Start of Available data

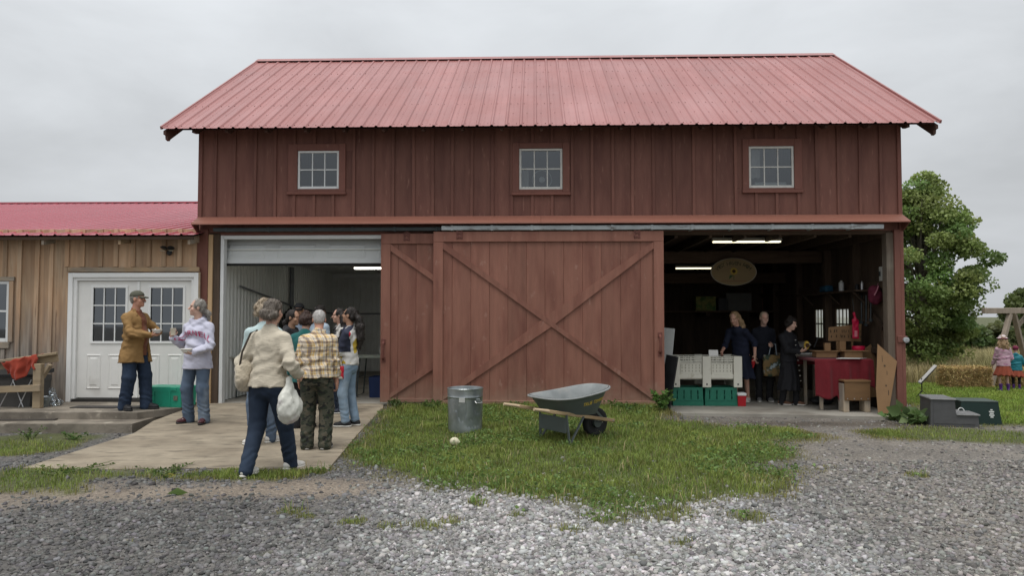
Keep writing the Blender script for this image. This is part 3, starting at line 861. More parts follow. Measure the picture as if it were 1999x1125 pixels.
# ---- left bay: metal-lined wash room
liner = mat('white_ribbed_liner', (0.72, 0.73, 0.70), 0.42, 0.06, 2.0, spec=0.4, col2=(0.60, 0.60, 0.56), c2lo=0.5, c2hi=0.75, c2scale=1.2)
def ribbed(a, b_, z0, z1, nrm, pitch=.152, h=.02):
    """vertical-ribbed sheet from a to b (2-D points), ribs towards nrm"""
    a = Vector((*a, 0)); b_ = Vector((*b_, 0)); d = (b_ - a); L_ = d.length; d.normalize(); nv = Vector((*nrm, 0))
    pr = []; s = 0
    while s < L_ - pitch:
        pr += [(s, 0), (s + pitch * .62, 0), (s + pitch * .72, h), (s + pitch * .9, h)]; s += pitch
    pr += [(s, 0), (L_, 0)]
    n = len(pr); mb = MB()
    mb.add([a + d * t + nv * q + Vector((0, 0, z)) for z in (z0, z1) for t, q in pr], [(i, i + 1, n + i + 1, n + i) for i in range(n - 1)])
    return mb
cu0, cu1, cz = .28, 3.70, 2.66
ribbed((cu0, .12), (cu0, BD - .1), .13, cz, (1, 0)).build('liner_wall', liner, barn, fix=False)
ribbed((cu0, BD - .12), (cu1, BD - .12), .13, cz, (0, -1)).build('liner_wall', liner, barn, fix=False)
ribbed((cu1, BD - .12), (cu1, .12), .13, cz, (-1, 0)).build('liner_wall', liner, barn, fix=False)
box('liner_ceiling', liner, barn, cu0 - .02, cu1 + .02, .2, BD - .1, cz, cz + .02, 0)
box('liner_trim', white_vinyl, barn, cu0 + .022, cu1 - .022, BD - .2, BD - .15, cz - .10, cz - .002, .004)
pipe_m = mat('grey_pvc_pipe', (.16, .17, .18), .5, .1, 5)
mb = MB().tube([(cu0 + .07, .9, 2.08), (cu0 + .07, 4.2, 1.72)], .02).tube([(cu0 + .07, 4.2, 1.72), (cu0 + .07, BD - .2, 1.62), (cu1 - .1, BD - .2, 1.62)], .018).tube([(cu0 + .09, 3.6, 1.75), (cu0 + .09, 3.6, 2.6)], .05)
autosmooth(mb.build('water_pipe', pipe_m, barn))
# jambs of the left bay
natural = mat('new_pine', (0.50, 0.34, 0.19), 0.75, 0.18, 2.5, bump=0.2, bscale=22, stretch=(6, 6, 0.4), col2=(0.36, 0.22, 0.12), c2lo=.5, c2hi=.75, c2scale=2, c2stretch=(4, 4, .4), rnd=.1)
r = prect(384, 452, 405, 796); box('jamb_board', red_trim, barn, r[0], r[1], -.03, .10, .06, r[3] + .03, .004)
r = prect(405.5, 458, 414, 792); box('jamb_post', natural, barn, r[0], r[1], -.02, .03, .10, r[3], .004)
r = prect(414.5, 458, 427, 792); box('jamb_post', dark_wood, barn, r[0], r[1], .0, .12, .10, r[3], .004)
r = prect(427.5, 459, 433, 792); box('door_frame', white_vinyl, barn, r[0], r[1] + .01, .02, .14, .12, r[3], .003)
fw_ = prect(433, 459, 840, 466); box('door_frame', white_vinyl, barn, fw_[0] + .012, 3.72, .02, .14, fw_[2], fw_[3], .003)
box('head_trim', red_trim, barn, bu(427), 3.72, .012, .03, fw_[3] + .003, zhead + .06, .003)
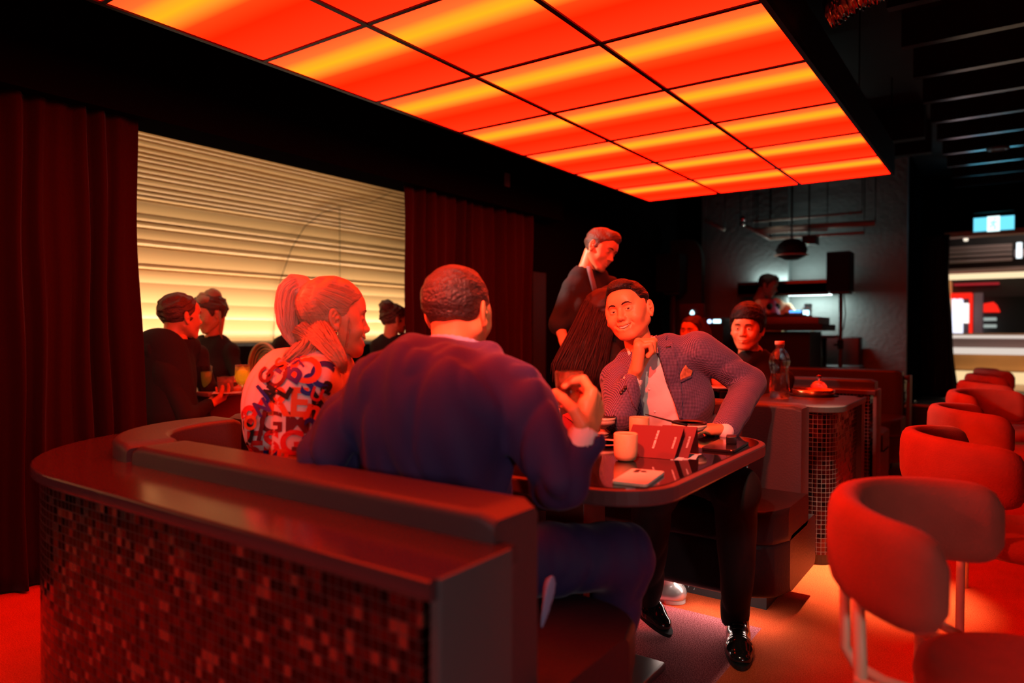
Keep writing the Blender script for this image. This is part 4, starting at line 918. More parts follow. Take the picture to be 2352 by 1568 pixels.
def fine(poly_me, cut=.012):
    bm = bmesh.new(); bm.from_mesh(poly_me); bmesh.ops.triangulate(bm, faces=bm.faces)
    for _ in range(7):
        E = [e for e in bm.edges if e.calc_length() > cut]
        if not E: break
        bmesh.ops.subdivide_edges(bm, edges=E, cuts=1); bmesh.ops.triangulate(bm, faces=bm.faces)
    bmesh.ops.remove_doubles(bm, verts=bm.verts, dist=1e-5)
    bm.verts.index_update(); V = [(v.co.x, v.co.y) for v in bm.verts]; F = [[v.index for v in f.verts] for f in bm.faces]; bm.free(); return V, F
def text_shape(txt, size=1.0, bold=.02, cut=.012):
    c = bpy.data.curves.new('t', 'FONT'); c.body = txt; c.size = size; c.offset = bold; c.resolution_u = 6; c.fill_mode = 'FRONT'
    o = bpy.data.objects.new('t', c); COL.objects.link(o); bpy.context.view_layer.update(); dg = bpy.context.evaluated_depsgraph_get(); me = bpy.data.meshes.new_from_object(o.evaluated_get(dg))
    bpy.data.objects.remove(o); bpy.data.curves.remove(c); r = fine(me, cut); bpy.data.meshes.remove(me); return r
def poly_shape(pts, cut=.012):
    me = bpy.data.meshes.new('p'); me.from_pydata([(x, y, 0) for x, y in pts], [], [tuple(range(len(pts)))]); r = fine(me, cut); bpy.data.meshes.remove(me); return r

def lock(name, path, radii, m, parent, strands=70, sr=.0012, seed=1, flat=None, k=.02, core=.78, spread=.25):
    "a lock of hair: soft core wrapped in fine strands that follow and fan out along it"
    P = [np.asarray(p) for p in path]; rs = np.random.RandomState(seed); n = len(P)
    o = None
    if core: s = SDF(np.min(P, 0)-max(radii)*1.3-.03, np.max(P, 0)+max(radii)*1.3+.03, .004); s.chain(P, [r*core for r in radii], k=k, flat=flat); V, F = s.mesh(); o = link(name, mesh_np(name, V, F, m)); o.parent = parent
    mb = MB(); T = [P[min(i+1, n-1)]-P[max(i-1, 0)] for i in range(n)]; dense = 16; ref = FF+.01
    for j in range(strands):
        th = rs.rand()*6.283; rr_ = .80+.32*rs.rand(); sp = 1+spread*(rs.rand()-.3); Q = []; e1 = .82+.18*rs.rand(); wob = rs.rand()*6
        for t in np.linspace(0, e1, dense):
            u = t*(n-1); a = int(min(u, n-2)); f = u-a; c = P[a]*(1-f)+P[a+1]*f; tt = nrm(T[a]*(1-f)+T[a+1]*f); s1 = nrm(np.cross(tt, ref)); s2 = np.cross(tt, s1); r = (radii[a]*(1-f)+radii[a+1]*f)*rr_*(1+(sp-1)*t*t)
            off = s1*math.cos(th+.25*math.sin(wob+3*t))*r+s2*math.sin(th+.25*math.sin(wob+3*t))*r
            if flat: ax = nrm(flat[0]); off = off-ax*np.dot(off, ax)*(1-1/flat[1])
            Q.append(c+off)
        mb.tube(Q, [sr*.6]+[sr]*(dense-3)+[sr*.6, sr*.2], 4, cap=False)
    q = mb.build('hair_strands' if o else name, m); q.parent = o or parent; return o or q
Zv = np.array([0, 0, 1.]); RR = nrm([RV[0], RV[1], 0]); FF = nrm([FV[0], FV[1], 0])
def lay_px(pr, pts, faces, off=.0015, near=.8):
    V = []; ok = []
    for x, y in pts:
        v = ray(x, y); h = pr.b.ray_cast(Vector(CAM+v*near), Vector(nrm(v)))
        if h[0] is None: V.append(CAM+v); ok.append(False)
        else: V.append(np.array(h[0])-nrm(v)*off); ok.append(True)
    return V, [f for f in faces if all(ok[i] for i in f)]
def patch(name, pr, poly, m, parent, off=.003, thick=.004, cut=5, near=.8):
    P, F = poly_shape(poly, cut); V, F = lay_px(pr, P, F, off, near); cm = {}
    F = [f for f in F if max(np.linalg.norm(np.asarray(V[f[i]])-np.asarray(V[f[i-1]])) for i in range(len(f))) < .03]
    def fd(a):
        while cm.setdefault(a, a) != a: a = cm[a]
        return a
    for f in F:
        for i in f[1:]: cm[fd(i)] = fd(f[0])
    cnt = {}
    for f in F: cnt[fd(f[0])] = cnt.get(fd(f[0]), 0)+1
    best = max(cnt, key=cnt.get); F = [f for f in F if fd(f[0]) == best]; V, F = compact(V, F)
    o = link(name, mesh_np(name, V, F, m)); into(o, parent); q = o.modifiers.new('s', 'SOLIDIFY'); q.thickness = thick; q.offset = 0; return o
def shoe(name, toe, heel, m, label, up=Zv, width=.048, L=None, sc=1.0, sole=None, ankle=None):
    toe = np.asarray(toe, float); heel = np.asarray(heel, float); d = nrm(toe-heel); L = np.linalg.norm(toe-heel); sd = nrm(np.cross(d, up)); u = np.cross(sd, d)
    s = SDF(np.minimum(toe, heel)-.16, np.maximum(toe, heel)+.2, .0045)
    s.cap(heel+d*.045+u*.03, heel+d*.10+u*.04, .036, .034, k=.02); s.cap(heel+d*.09+u*.035, toe-d*.10+u*.03, .035, .042, k=.03); s.cap(toe-d*.105+u*.024, toe-d*.05+u*.022, .044, .036, k=.025, flat=(u, 1.5))
    s.cap(heel+d*.05+u*.05, heel+d*.055+u*.095, .038, .042, k=.02)
    s.cap(heel+d*.055+u*.085, heel+d*.06+u*.16, .030, .030, k=.008, op='s')
    s.fn(lambda X, Y, Z: -((X-heel[0])*u[0]+(Y-heel[1])*u[1]+(Z-heel[2])*u[2]-.012), 'i', .004)
    s.disp(lambda X, Y, Z: .0016*np.sin(((X-heel[0])*d[0]+(Y-heel[1])*d[1]+(Z-heel[2])*d[2])*330+8*np.sin((Z-heel[2])*30))*np.exp(-((((X-heel[0])*d[0]+(Y-heel[1])*d[1])-(L-.115))/.028)**2))
    V, F = s.mesh(); t = thing(name, label, 'shoe', tuple((toe+heel)/2)); o = link('upper', mesh_np('upper', V, F, m)); into(o, t)
    n = 28; P = []
    for k in range(n):
        a = 2*math.pi*k/n; x = math.cos(a); y = math.sin(a); wv = .047 if x > 0 else .037; P.append(heel+d*(L/2+x*(L/2+.004))+sd*y*wv*(1-.25*max(0, -x)))
    b = MB().raw(P+[p+u*.014 for p in P], [tuple(range(n)), tuple(range(2*n-1, n-1, -1))]+[(i, (i+1) % n, (i+1) % n+n, i+n) for i in range(n)]); into(b.build('sole', sole or mat('sole_black', (.01, .01, .01), .5)), t)
    lc = MB()
    for k in range(3):
        q = heel+d*(.125+.022*k)+u*(.078-.007*k); lc.tube([q-sd*.020, q+u*.004, q+sd*.020], .0018, 6)
    into(lc.build('laces', mat('lace_black', (.012, .012, .012), .6)), t); return t
def auto_person(label, skin, c, face, up, sc, N, SL, SR, C, P, EL, WL, ER, WR, coat, hairm=None, hair=dict(), fwd=None, headk=dict(), hh=.004, legs=None, legm=None, coatname='jacket', sleeve=1.0, folds=.003, seed=1, hands=True, eye=True, ra=.05, pad=0, chest=.155, hip=.145, trn='trousers', th=.008):
    c = np.asarray(c); R = headR(face, up); V, F = make_head(hh, **headk); hm = (V, F); parts = [(placeV(V, c, R, sc), F)]
    fwd = nrm(fwd if fwd is not None else [face[0], face[1], 0])
    for (E_, W_, rt) in ((EL, WL, False), (ER, WR, True)):
        if hands and E_ is not None: d = nrm(np.asarray(W_)-np.asarray(E_)); t_ = np.cross(d, Zv); parts.append(hand(W_, d, fwd+.3*Zv, rt, (25, 35, 20), h=.0042, forearm=np.asarray(E_)*.5+np.asarray(W_)*.5))
    if not headk.get('neck', 1):
        hb = pt(c, R, (0, -.035, -.035), sc); q = SDF(np.minimum(hb, N)-.12, np.maximum(hb, N)+.12, .006); q.cap(hb, np.asarray(N)-Zv*.05, .050, .056, k=.02); parts.append(q.mesh())
    legs = legs or {}
    parts.append(body_core(P, C, N, SL, SR, fwd, EL, WL, ER, WR, h=.014, KL=legs.get('KL'), AL=legs.get('AL'), KR=legs.get('KR'), AR=legs.get('AR')))
    o = person(label, np.asarray(P)*[1, 1, 0], parts, skin)
    s = figure_torso(None, .010, pad, P, C, N, SL, SR, fwd, EL, ER, WL, WR, ra=ra, rf=ra-.008, chest=chest, hip=hip, folds=folds, seed=seed, sleeve=sleeve)
    s.ell(pt(c, R, (0, -.02, -.02), sc), (.085, .10, .11), k=.006, op='s'); s.cap(pt(c, R, (0, -.03, -.05), sc), N+Zv*.02, .060, .060, k=.006, op='s')
    cloth(coatname, s, coat, o)
    if legs:
        A = np.array([P, legs['KL'], legs['AL'], legs['KR'], legs['AR']]); q = SDF(A.min(0)-.2, A.max(0)+.2, .012); q.cap(P, np.asarray(P)+Zv*.05, .15, .14, k=.03, flat=(fwd, 1.3))
        for k_, a_ in (('KL', 'AL'), ('KR', 'AR')): q.cap(P, legs[k_], .085, .065, k=.03); q.cap(legs[k_], legs[a_], .062, .05, k=.02)
        cloth(trn, q, legm or coat, o)
    if hairm:
        V, F = short_hair(hh, wide=headk.get('wide', 1), **hair); h = link('hair', mesh_np('hair', placeV(V, c, R, sc), F, hairm)); into(h, o)
    if eye: eyes(c, R, o, sc); brows(c, R, o, hairD if hairm is hairBr else (hairm or hairD), sc, head=hm)
    return o, R
def sit_legs(P, fwd, side, spread=.12, knee=.44, kz=.50, z=.09):
    P = np.asarray(P, float); fwd = nrm(fwd); side = nrm(side); b = np.array([P[0], P[1], 0])
    return dict(KL=b+fwd*knee-side*spread+Zv*kz, AL=b+fwd*(knee-.02)-side*spread+Zv*z, KR=b+fwd*knee+side*spread+Zv*kz, AR=b+fwd*(knee-.02)+side*spread+Zv*z)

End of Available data

Directive:
In the records above, collect each line with "follow".

Solved exercise:
Keep writing the Blender script for this image. This is part 3, starting at line 861. More parts follow. Measure the picture as if it were 1999x1125 pixels.
Keep writing the Blender script for this image. This is part 4, starting at line 918. More parts follow. Take the picture to be 2352 by 1568 pixels.
    "a lock of hair: soft core wrapped in fine strands that follow and fan out along it"